2) This is the one that I noticed while watching and wondered about at the time. Fraser and Ray sitting at the campfire in the camp after Forbisher leaves. RayK's looking for some sort of reassurance that he's not going to be left behind by Fraser and Vecchio and Fraser starts talking about his father's partnership with Forbisher. He tells Ray that, "No matter how far apart they were they always knew that they were partners." Ray's not sure what Fraser's saying, and they're interrupted by Thatcher. And, oh, how I want to know what else could have been said in that conversation.

But Fraser has his moment with Thatcher and it's a triangle once again. Thatcher on the left, Fraser on the right. Both of them in the foreground with Ray in the background between them at the campfire.

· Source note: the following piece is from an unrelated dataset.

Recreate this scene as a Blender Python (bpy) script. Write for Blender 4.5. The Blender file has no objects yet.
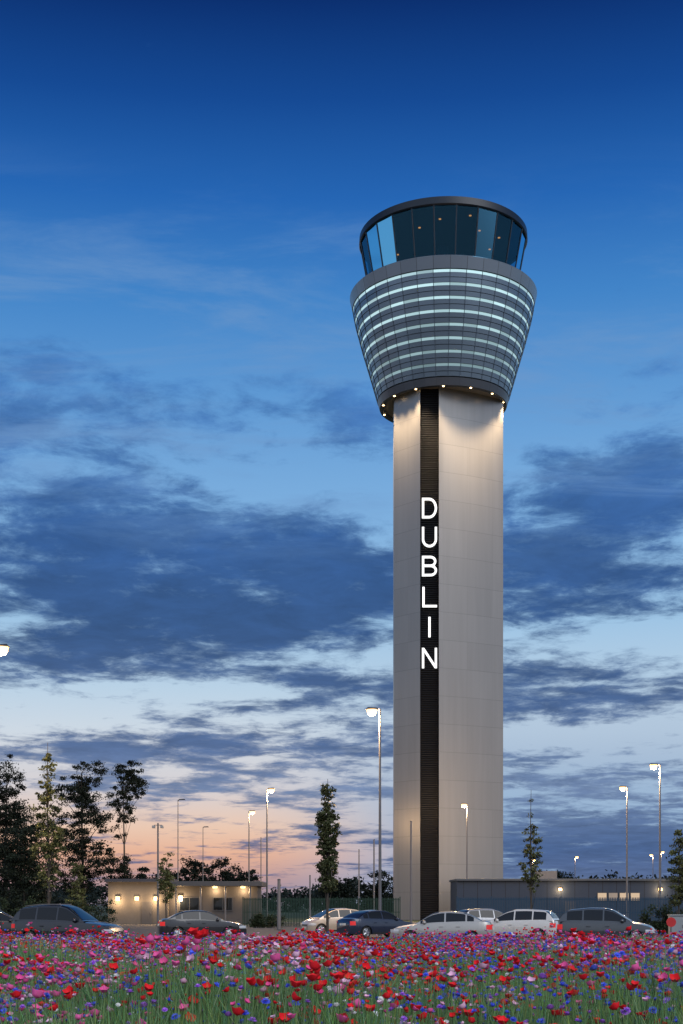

So both scenes have the same basic triangle and involve the same basic ideas. Feelings and goodbyes and moving on from some sort of potentially romantic relationship. And both times you have Ray situated between them in the background. On purpose? By chance? And what does it mean, if anything? Who knows. But it is there.

Of course, me be me, I like to give it meaning. And I like that meaning to be of a slashy nature.